- _TO DO_
Make an exact transcription of the material, leaving out all images.
-- start of RECORDED INFORMATION --
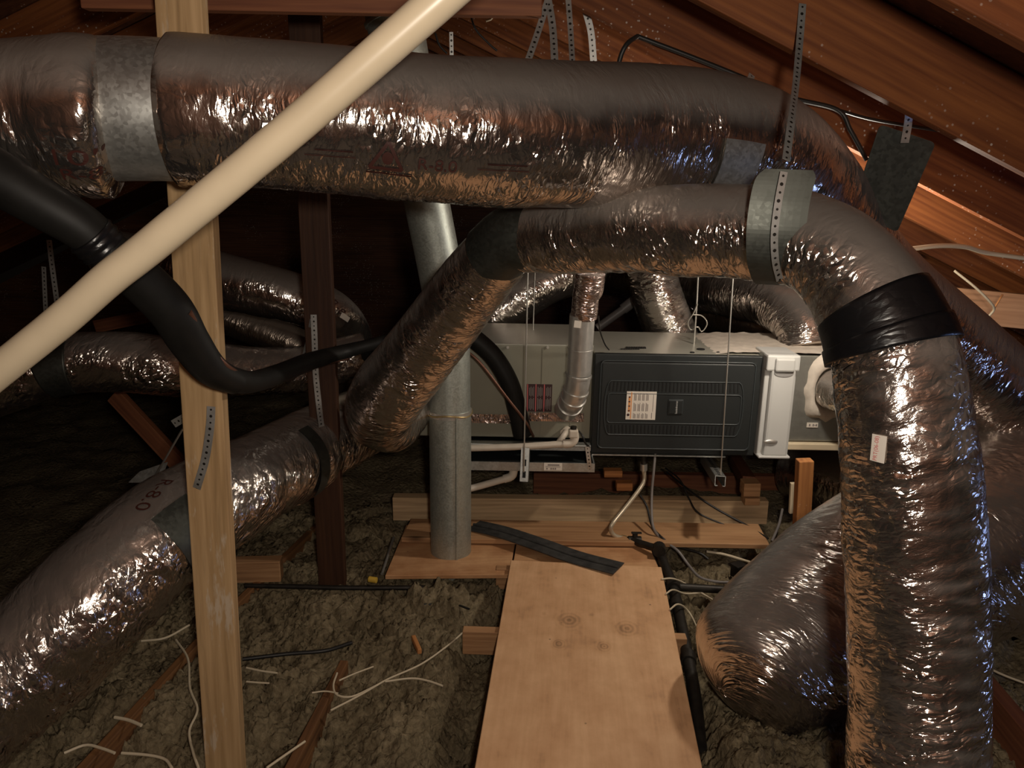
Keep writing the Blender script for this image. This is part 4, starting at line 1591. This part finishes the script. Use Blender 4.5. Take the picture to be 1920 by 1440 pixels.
mb.tube(resample([P(835, 925, 3.14), P(885, 915, 3.15), P(950, 897, 3.2)], 0.03), 0.0155, 'pvc_white', 16)
mb.build('pipe', t_)
mb = MB()
mb.tube(resample([P(945, 898, 3.2), P(957, 894, 3.2), P(962, 888, 3.2), P(963, 876, 3.2)], 0.006), 0.019, 'pvc_white', 18)
mb.build('elbow', t_)
cable('float_switch_wire', [P(1085, 808, 3.12), P(1093, 818, 3.1), P(1097, 830, 3.1), P(1105, 838, 3.12)], 0.004, 'cable_black', 'black float switch wire beside the condensate cap')
# flue pipe of the furnace
t_ = thing('flue_pipe', 'shiny metal flue pipe with elbow rising beside the furnace', 'flue pipe', P(1070, 760, 3.12))
mb = MB()
Yq = 3.08
A1, A2 = P(1105, 500, 3.02), P(1093, 600, 3.05)
B1, B2 = P(1092, 590, 3.05), P(1085, 700, Yq)
mb.cyl(P(1110, 440, 3.0), A1, 0.057, 'alu', 40)
mb.build('upper_pipe', t_)
mb = MB()
fp = resample([P(1107, 512, 3.02), P(1104, 540, 3.03), P(1099, 555, 3.035), P(1097, 575, 3.04), P(1095, 594, 3.05)], 0.006)
n = len(fp)
rr_ = [0.0585 - 0.006 * max(0, min(1, (i / n - 0.35) * 5)) + 0.0015 * noise.noise(Vector((i * 0.7, 0, 0))) for i in range(n)]
mb.tube(fp, rr_, 'foil_tape', 40)
mb.build('foil_wrap', t_)['label'] = 'crumpled foil tape wrap'
mb = MB()
mb.cyl(B1, B2, 0.051, 'alu', 40)
mb.cyl(B2 + (B1 - B2) * 0.42, B2 + (B1 - B2) * 0.44, 0.053, 'alu', 40)
mb.build('lower_pipe', t_)
mb = MB()
ep = resample([B2, P(1081, 725, 3.09), P(1073, 750, 3.12), P(1062, 768, 3.2)], 0.004)
mb.tube(ep, 0.052, 'alu', 40)
for i in (2, int(len(ep) * 0.33), int(len(ep) * 0.5), int(len(ep) * 0.72)):
    t3 = (ep[i + 1] - ep[i]).normalized()
    mb.cyl(ep[i] - t3 * 0.004, ep[i] + t3 * 0.004, 0.056, 'alu', 40)
mb.build('elbow', t_)
mb = MB()
q = P(1083, 608, 3.0)
mb.box(q, (0.028, 0.002, 0.028), 'label', Matrix.Rotation(0.1, 3, 'Y'))
mb.build('sticker', t_)['label'] = 'small paper sticker'
# suction hose into the coil
cable('insulated_hose', [P(850, 610, 3.19), P(885, 632, 3.18), P(925, 668, 3.18), P(955, 718, 3.18), P(970, 770, 3.19), P(980, 816, 3.2)], 0.041, 'rubber',
      'thick black insulated hose entering the coil cabinet', 'hose', seg=20)
cable('copper_line', [P(870, 655, 3.1), P(900, 680, 3.08), P(950, 745, 3.08), P(985, 790, 3.1), P(1000, 818, 3.18)], 0.006, 'copper',
      'thin copper line crossing the black hose on the coil cabinet', 'copper line')

# hanger rods and strut channels
def rod(a, b, label, r=0.003):
    mb = MB()
    mb.cyl(a, b, r, 'steel_rod', 10)
    return tag(mb.build('threaded_rod'), label, 'rod', 'rods that hang the furnace')


rod(W(991, 440, 3.0), W(982, 885, 3.0), 'long thin rod in front of the coil cabinet down to the drain pan strut')
rod(W(1005, 440, 3.62), W(999, 640, 3.62), 'short thin rod behind the coil cabinet top')
rod(W(1380, 430, 2.98), W(1351, 893, 3.05), 'long thin rod in front of the furnace panel')
mb = MB()


def channel(a, b, w_=0.041, h_=0.041):
    x = (b - a).normalized()
    side = x.cross(Vector((0, 0, 1))).normalized()
    upv = side.cross(x)
    L = (b - a).length
    c0 = (a + b) / 2
    Rm = Matrix((x, side, upv)).transposed()
    mbx = MB()
    mbx.box(c0, (L, w_, 0.0025), 'galv', Rm)
    for s_ in (-1, 1):
        mbx.box(c0 + side * (s_ * w_ / 2) - upv * h_ / 2, (L, 0.0025, h_), 'galv', Rm)
        mbx.box(c0 + side * (s_ * (w_ / 2 - 0.005)) - upv * h_, (L, 0.01, 0.0025), 'galv', Rm)
    n = int(L / 0.05)
    for i in range(n):
        mbx.box(a + x * (0.03 + i * 0.05) + upv * 0.0012, (0.028, 0.014, 0.001), 'slot', Rm)
    return mbx


mbx = channel(W(982, 903, 3.05), W(985, 840, 3.085), 0.032)
tag(mbx.build('strut_channel'), 'slotted strut channel poking out under the drain pan', 'strut channel', 'struts under the furnace')
mbx = channel(W(1351, 893, 3.02), W(1322, 852, 3.7))
tag(mbx.build('strut_channel'), 'slotted strut channel poking out under the furnace panel', 'strut channel', 'struts under the furnace')
cable('hanger_wire', [W(1311, 460, 3.5), W(1307, 560, 3.5), W(1300, 662, 3.5)], 0.004, 'steel_rod', 'straight pale wire hanging above the furnace top', 'wire')
cable('hanger_wire', [W(1308, 570, 3.47), W(1300, 588, 3.48), W(1290, 604, 3.5), W(1296, 619, 3.52), W(1308, 612, 3.5), W(1316, 622, 3.52), W(1326, 606, 3.5), W(1316, 592, 3.49), W(1300, 590, 3.48)], 0.003, 'steel_rod', 'loose wire loop above the furnace top', 'wire')
# grey plastic pipe far behind
mb = MB()
mb.tube(resample([W(1120, 615, 4.3), W(1185, 568, 4.3), W(1196, 555, 4.3), W(1200, 520, 4.3)], 0.03), 0.024, 'cable_grey', 14)
mb.cyl(W(1168, 580, 4.3), W(1190, 563, 4.3), 0.031, 'cable_grey', 14)
tag(mb.build('plastic_pipe'), 'grey plastic pipe slanting in the dark behind the flue', 'pipe')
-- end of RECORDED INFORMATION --
- _IN RESPONSE_
Keep writing the Blender script for this image. This is part 4, starting at line 1591. This part finishes the script. Use Blender 4.5. Take the picture to be 1920 by 1440 pixels.
mb.tube(resample([P(835, 925, 3.14), P(885, 915, 3.15), P(950, 897, 3.2)], 0.03), 0.0155, 'pvc_white', 16)
mb.build('pipe', t_)
mb = MB()
mb.tube(resample([P(945, 898, 3.2), P(957, 894, 3.2), P(962, 888, 3.2), P(963, 876, 3.2)], 0.006), 0.019, 'pvc_white', 18)
mb.build('elbow', t_)
cable('float_switch_wire', [P(1085, 808, 3.12), P(1093, 818, 3.1), P(1097, 830, 3.1), P(1105, 838, 3.12)], 0.004, 'cable_black', 'black float switch wire beside the condensate cap')
# flue pipe of the furnace
t_ = thing('flue_pipe', 'shiny metal flue pipe with elbow rising beside the furnace', 'flue pipe', P(1070, 760, 3.12))
mb = MB()
Yq = 3.08
A1, A2 = P(1105, 500, 3.02), P(1093, 600, 3.05)
B1, B2 = P(1092, 590, 3.05), P(1085, 700, Yq)
mb.cyl(P(1110, 440, 3.0), A1, 0.057, 'alu', 40)
mb.build('upper_pipe', t_)
mb = MB()
fp = resample([P(1107, 512, 3.02), P(1104, 540, 3.03), P(1099, 555, 3.035), P(1097, 575, 3.04), P(1095, 594, 3.05)], 0.006)
n = len(fp)
rr_ = [0.0585 - 0.006 * max(0, min(1, (i / n - 0.35) * 5)) + 0.0015 * noise.noise(Vector((i * 0.7, 0, 0))) for i in range(n)]
mb.tube(fp, rr_, 'foil_tape', 40)
mb.build('foil_wrap', t_)['label'] = 'crumpled foil tape wrap'
mb = MB()
mb.cyl(B1, B2, 0.051, 'alu', 40)
mb.cyl(B2 + (B1 - B2) * 0.42, B2 + (B1 - B2) * 0.44, 0.053, 'alu', 40)
mb.build('lower_pipe', t_)
mb = MB()
ep = resample([B2, P(1081, 725, 3.09), P(1073, 750, 3.12), P(1062, 768, 3.2)], 0.004)
mb.tube(ep, 0.052, 'alu', 40)
for i in (2, int(len(ep) * 0.33), int(len(ep) * 0.5), int(len(ep) * 0.72)):
    t3 = (ep[i + 1] - ep[i]).normalized()
    mb.cyl(ep[i] - t3 * 0.004, ep[i] + t3 * 0.004, 0.056, 'alu', 40)
mb.build('elbow', t_)
mb = MB()
q = P(1083, 608, 3.0)
mb.box(q, (0.028, 0.002, 0.028), 'label', Matrix.Rotation(0.1, 3, 'Y'))
mb.build('sticker', t_)['label'] = 'small paper sticker'
# suction hose into the coil
cable('insulated_hose', [P(850, 610, 3.19), P(885, 632, 3.18), P(925, 668, 3.18), P(955, 718, 3.18), P(970, 770, 3.19), P(980, 816, 3.2)], 0.041, 'rubber',
      'thick black insulated hose entering the coil cabinet', 'hose', seg=20)
cable('copper_line', [P(870, 655, 3.1), P(900, 680, 3.08), P(950, 745, 3.08), P(985, 790, 3.1), P(1000, 818, 3.18)], 0.006, 'copper',
      'thin copper line crossing the black hose on the coil cabinet', 'copper line')

# hanger rods and strut channels
def rod(a, b, label, r=0.003):
    mb = MB()
    mb.cyl(a, b, r, 'steel_rod', 10)
    return tag(mb.build('threaded_rod'), label, 'rod', 'rods that hang the furnace')


rod(W(991, 440, 3.0), W(982, 885, 3.0), 'long thin rod in front of the coil cabinet down to the drain pan strut')
rod(W(1005, 440, 3.62), W(999, 640, 3.62), 'short thin rod behind the coil cabinet top')
rod(W(1380, 430, 2.98), W(1351, 893, 3.05), 'long thin rod in front of the furnace panel')
mb = MB()


def channel(a, b, w_=0.041, h_=0.041):
    x = (b - a).normalized()
    side = x.cross(Vector((0, 0, 1))).normalized()
    upv = side.cross(x)
    L = (b - a).length
    c0 = (a + b) / 2
    Rm = Matrix((x, side, upv)).transposed()
    mbx = MB()
    mbx.box(c0, (L, w_, 0.0025), 'galv', Rm)
    for s_ in (-1, 1):
        mbx.box(c0 + side * (s_ * w_ / 2) - upv * h_ / 2, (L, 0.0025, h_), 'galv', Rm)
        mbx.box(c0 + side * (s_ * (w_ / 2 - 0.005)) - upv * h_, (L, 0.01, 0.0025), 'galv', Rm)
    n = int(L / 0.05)
    for i in range(n):
        mbx.box(a + x * (0.03 + i * 0.05) + upv * 0.0012, (0.028, 0.014, 0.001), 'slot', Rm)
    return mbx


mbx = channel(W(982, 903, 3.05), W(985, 840, 3.085), 0.032)
tag(mbx.build('strut_channel'), 'slotted strut channel poking out under the drain pan', 'strut channel', 'struts under the furnace')
mbx = channel(W(1351, 893, 3.02), W(1322, 852, 3.7))
tag(mbx.build('strut_channel'), 'slotted strut channel poking out under the furnace panel', 'strut channel', 'struts under the furnace')
cable('hanger_wire', [W(1311, 460, 3.5), W(1307, 560, 3.5), W(1300, 662, 3.5)], 0.004, 'steel_rod', 'straight pale wire hanging above the furnace top', 'wire')
cable('hanger_wire', [W(1308, 570, 3.47), W(1300, 588, 3.48), W(1290, 604, 3.5), W(1296, 619, 3.52), W(1308, 612, 3.5), W(1316, 622, 3.52), W(1326, 606, 3.5), W(1316, 592, 3.49), W(1300, 590, 3.48)], 0.003, 'steel_rod', 'loose wire loop above the furnace top', 'wire')
# grey plastic pipe far behind
mb = MB()
mb.tube(resample([W(1120, 615, 4.3), W(1185, 568, 4.3), W(1196, 555, 4.3), W(1200, 520, 4.3)], 0.03), 0.024, 'cable_grey', 14)
mb.cyl(W(1168, 580, 4.3), W(1190, 563, 4.3), 0.031, 'cable_grey', 14)
tag(mb.build('plastic_pipe'), 'grey plastic pipe slanting in the dark behind the flue', 'pipe')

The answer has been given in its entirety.